Many, many moons ago, the Horse Doctor* and I went to visit a friend who was working in Amersfoort, just south of Amsterdam. On the ferry over, something similar happened to me, my right ear suddenly going profoundly deaf. You could click your fingers right next to my head and I wouldn't know. Unlike today's incident, that time I remained deaf, without the annoying campanological accompaniment, for the whole week I was abroad. When I finally made it home, the doctor took one look at me and sent me to see the nurse. She dug out some fearsomely Victorian-looking apparatus, a towel and a bowl of warm water and in mere moments a large obstruction of wax had been syringed out of my ear canal.

The noise, after more than a week of straining to hear anything, was incredible. I could pick out leaves falling off trees on the other side of the road. I could hear the home-brew beer ageing in the bottles in the attic. Ants, arguing in the garden three storeys below our flat, kept me awake late into the night.
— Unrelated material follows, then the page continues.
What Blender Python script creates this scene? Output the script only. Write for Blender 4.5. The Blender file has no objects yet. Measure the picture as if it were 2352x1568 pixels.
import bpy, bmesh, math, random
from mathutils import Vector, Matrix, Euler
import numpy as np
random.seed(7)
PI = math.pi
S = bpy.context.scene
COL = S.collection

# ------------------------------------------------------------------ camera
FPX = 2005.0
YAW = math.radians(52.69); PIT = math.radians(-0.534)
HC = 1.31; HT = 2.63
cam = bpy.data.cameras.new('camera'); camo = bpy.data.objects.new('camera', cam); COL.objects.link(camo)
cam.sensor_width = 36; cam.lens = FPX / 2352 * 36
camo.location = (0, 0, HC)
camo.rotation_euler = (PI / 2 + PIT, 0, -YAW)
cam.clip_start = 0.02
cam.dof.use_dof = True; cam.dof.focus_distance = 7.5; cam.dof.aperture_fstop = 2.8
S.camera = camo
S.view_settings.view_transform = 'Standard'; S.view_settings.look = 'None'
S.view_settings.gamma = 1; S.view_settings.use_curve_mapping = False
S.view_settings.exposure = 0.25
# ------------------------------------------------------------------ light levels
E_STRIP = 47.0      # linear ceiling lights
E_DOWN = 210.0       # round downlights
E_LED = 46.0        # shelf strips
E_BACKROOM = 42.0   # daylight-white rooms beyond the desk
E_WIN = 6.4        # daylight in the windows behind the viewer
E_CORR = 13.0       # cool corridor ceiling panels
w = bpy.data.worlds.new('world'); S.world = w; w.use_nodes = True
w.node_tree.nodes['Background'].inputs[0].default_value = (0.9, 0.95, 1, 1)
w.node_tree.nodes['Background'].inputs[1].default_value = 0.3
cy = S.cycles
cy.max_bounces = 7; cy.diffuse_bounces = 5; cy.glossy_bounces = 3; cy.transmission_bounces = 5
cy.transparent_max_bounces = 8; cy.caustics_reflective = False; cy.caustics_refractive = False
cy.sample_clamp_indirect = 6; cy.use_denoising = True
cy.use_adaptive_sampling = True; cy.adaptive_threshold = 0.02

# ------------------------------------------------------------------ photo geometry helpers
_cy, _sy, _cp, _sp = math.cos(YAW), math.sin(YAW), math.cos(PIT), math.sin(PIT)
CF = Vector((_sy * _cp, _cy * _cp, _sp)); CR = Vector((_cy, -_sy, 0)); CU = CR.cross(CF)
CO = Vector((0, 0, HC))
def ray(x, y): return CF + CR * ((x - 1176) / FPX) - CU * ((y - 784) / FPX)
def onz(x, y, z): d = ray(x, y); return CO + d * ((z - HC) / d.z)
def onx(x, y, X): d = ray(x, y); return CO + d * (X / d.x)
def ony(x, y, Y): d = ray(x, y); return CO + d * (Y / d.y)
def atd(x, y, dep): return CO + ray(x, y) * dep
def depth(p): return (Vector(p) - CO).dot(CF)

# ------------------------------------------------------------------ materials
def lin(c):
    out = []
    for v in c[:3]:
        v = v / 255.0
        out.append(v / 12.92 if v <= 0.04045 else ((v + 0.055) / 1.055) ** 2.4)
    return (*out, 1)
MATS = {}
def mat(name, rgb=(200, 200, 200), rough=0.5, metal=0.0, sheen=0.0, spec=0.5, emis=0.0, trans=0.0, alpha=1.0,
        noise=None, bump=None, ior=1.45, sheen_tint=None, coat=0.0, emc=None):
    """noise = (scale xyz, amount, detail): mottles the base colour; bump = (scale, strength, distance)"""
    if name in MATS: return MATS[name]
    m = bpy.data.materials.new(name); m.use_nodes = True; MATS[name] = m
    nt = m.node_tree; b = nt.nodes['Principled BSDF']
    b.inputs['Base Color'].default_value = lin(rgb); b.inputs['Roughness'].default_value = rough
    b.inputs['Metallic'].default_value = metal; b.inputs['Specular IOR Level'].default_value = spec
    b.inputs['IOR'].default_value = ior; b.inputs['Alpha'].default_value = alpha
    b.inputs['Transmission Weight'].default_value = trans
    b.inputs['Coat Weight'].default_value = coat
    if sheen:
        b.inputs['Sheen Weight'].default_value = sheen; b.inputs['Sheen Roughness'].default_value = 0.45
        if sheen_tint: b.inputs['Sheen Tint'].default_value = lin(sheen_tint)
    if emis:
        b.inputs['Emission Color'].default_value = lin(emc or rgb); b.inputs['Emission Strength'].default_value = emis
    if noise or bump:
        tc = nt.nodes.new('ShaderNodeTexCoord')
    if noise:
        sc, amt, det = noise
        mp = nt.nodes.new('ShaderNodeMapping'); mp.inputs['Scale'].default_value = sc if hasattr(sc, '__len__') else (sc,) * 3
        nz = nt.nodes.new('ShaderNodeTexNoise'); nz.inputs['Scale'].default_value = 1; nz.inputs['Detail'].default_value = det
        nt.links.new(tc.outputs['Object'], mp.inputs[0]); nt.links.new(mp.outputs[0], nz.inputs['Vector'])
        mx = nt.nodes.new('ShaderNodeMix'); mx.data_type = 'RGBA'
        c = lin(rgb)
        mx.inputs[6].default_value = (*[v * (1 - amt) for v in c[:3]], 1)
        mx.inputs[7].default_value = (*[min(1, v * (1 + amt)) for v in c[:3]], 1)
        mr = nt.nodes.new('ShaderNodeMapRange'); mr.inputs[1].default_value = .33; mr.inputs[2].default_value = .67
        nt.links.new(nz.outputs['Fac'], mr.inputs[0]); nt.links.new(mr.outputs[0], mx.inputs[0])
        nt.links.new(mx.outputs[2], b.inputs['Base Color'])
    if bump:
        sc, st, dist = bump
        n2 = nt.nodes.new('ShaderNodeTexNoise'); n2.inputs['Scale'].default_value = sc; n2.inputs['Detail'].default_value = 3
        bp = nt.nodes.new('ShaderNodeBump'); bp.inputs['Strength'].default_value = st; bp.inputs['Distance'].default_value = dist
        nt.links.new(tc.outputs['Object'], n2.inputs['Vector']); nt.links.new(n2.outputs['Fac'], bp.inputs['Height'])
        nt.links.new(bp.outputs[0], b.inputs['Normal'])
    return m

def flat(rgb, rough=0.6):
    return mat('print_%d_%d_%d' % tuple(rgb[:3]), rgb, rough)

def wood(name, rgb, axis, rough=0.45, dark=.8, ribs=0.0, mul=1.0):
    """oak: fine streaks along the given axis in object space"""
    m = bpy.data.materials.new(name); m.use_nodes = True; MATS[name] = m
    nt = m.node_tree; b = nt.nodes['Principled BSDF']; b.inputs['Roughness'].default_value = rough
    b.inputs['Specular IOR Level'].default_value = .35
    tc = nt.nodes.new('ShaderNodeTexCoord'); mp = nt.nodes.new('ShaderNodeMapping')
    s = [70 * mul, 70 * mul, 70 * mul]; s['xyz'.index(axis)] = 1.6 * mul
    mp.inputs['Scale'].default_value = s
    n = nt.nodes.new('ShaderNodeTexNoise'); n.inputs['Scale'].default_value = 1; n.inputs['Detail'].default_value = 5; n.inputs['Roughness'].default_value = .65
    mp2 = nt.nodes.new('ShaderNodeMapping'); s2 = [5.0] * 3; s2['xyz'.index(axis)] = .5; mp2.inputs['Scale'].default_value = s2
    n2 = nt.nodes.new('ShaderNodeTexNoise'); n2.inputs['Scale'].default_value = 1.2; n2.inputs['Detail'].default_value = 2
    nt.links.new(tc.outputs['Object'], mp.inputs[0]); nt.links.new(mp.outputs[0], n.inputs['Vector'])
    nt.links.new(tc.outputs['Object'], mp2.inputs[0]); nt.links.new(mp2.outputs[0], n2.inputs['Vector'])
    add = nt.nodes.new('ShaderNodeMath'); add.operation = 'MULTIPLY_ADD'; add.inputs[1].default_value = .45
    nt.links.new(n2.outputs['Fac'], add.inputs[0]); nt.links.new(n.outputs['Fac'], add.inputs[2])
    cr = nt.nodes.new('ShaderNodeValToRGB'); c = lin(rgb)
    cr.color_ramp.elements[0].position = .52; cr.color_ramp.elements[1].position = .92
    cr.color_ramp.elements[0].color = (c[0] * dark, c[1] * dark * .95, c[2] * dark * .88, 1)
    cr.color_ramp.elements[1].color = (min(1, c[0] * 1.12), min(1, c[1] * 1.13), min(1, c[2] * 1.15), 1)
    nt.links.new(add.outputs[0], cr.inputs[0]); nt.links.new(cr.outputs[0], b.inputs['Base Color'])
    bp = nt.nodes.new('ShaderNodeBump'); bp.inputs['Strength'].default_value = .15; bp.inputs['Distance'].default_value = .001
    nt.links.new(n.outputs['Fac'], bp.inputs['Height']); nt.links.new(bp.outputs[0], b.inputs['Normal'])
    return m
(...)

I felt like superman with his amazing super-hearing. But only on one side. And within a day or two it had gone back to normal.

Today's incident is just a little ringing, more's the pity. But it is a timely reminder to go and wash out my ears.


* although she wasn't even the Horse Student back then. In fact, I think that might have been in the days when she was trying to become a management guru.

Comments

Sandra Ruttan said…
Damn. I read the title and thought this would be an update on Hollywood calling.

And I just want to say that slow drivers piss me off! They are as much a safety hazard as fast drivers, because usually they don't know how to drive, are scared, or can't see over the steering wheel. And for those of us who comfortably drive at the legal high end, you turn the bend and have to slam on the brakes because gramps is going 25 instead of 100 and you hope to hell the guy tailgating you is paying attention and you don't get schmucked.

I wish the police would ticket slow drivers. Get off the highways and use the dirt roads if you can't go a reasonable speed.
Stuart MacBride said…
Ah, the great ear-syringing. I've only had it done once - during the honeymoon - but the relief was lovely. The kidney dish full of earwax wasn't though.

Do you think they make candles with it?
JamesO said…
Earwax candles? I don't know. They'd be a bit whiffy when you burnt them.

Sandra, in the UK you can be done for going too slowly on the motorway - I think there's a legal minimum. The problem is all the traffic cops have been replaced with cameras, which don't care if you're tootling along at glacier pace.
Mindy Tarquini said…
On highways in this country, you have to go at least 20 miles below the speed limit. So there is a minimum speed. But...cameras don't care.

Re: earwax. My cousin and I did that with my grandmom. She's mostly deaf in one ear, she went deaf in the other. We took her to the ear doctor. He sucked out the wax. Then showed me her ear canals so I could assure her that he had indeed, done his job, so it was okay to pay his bill.

After that we took her every couple of years for the ear sucking.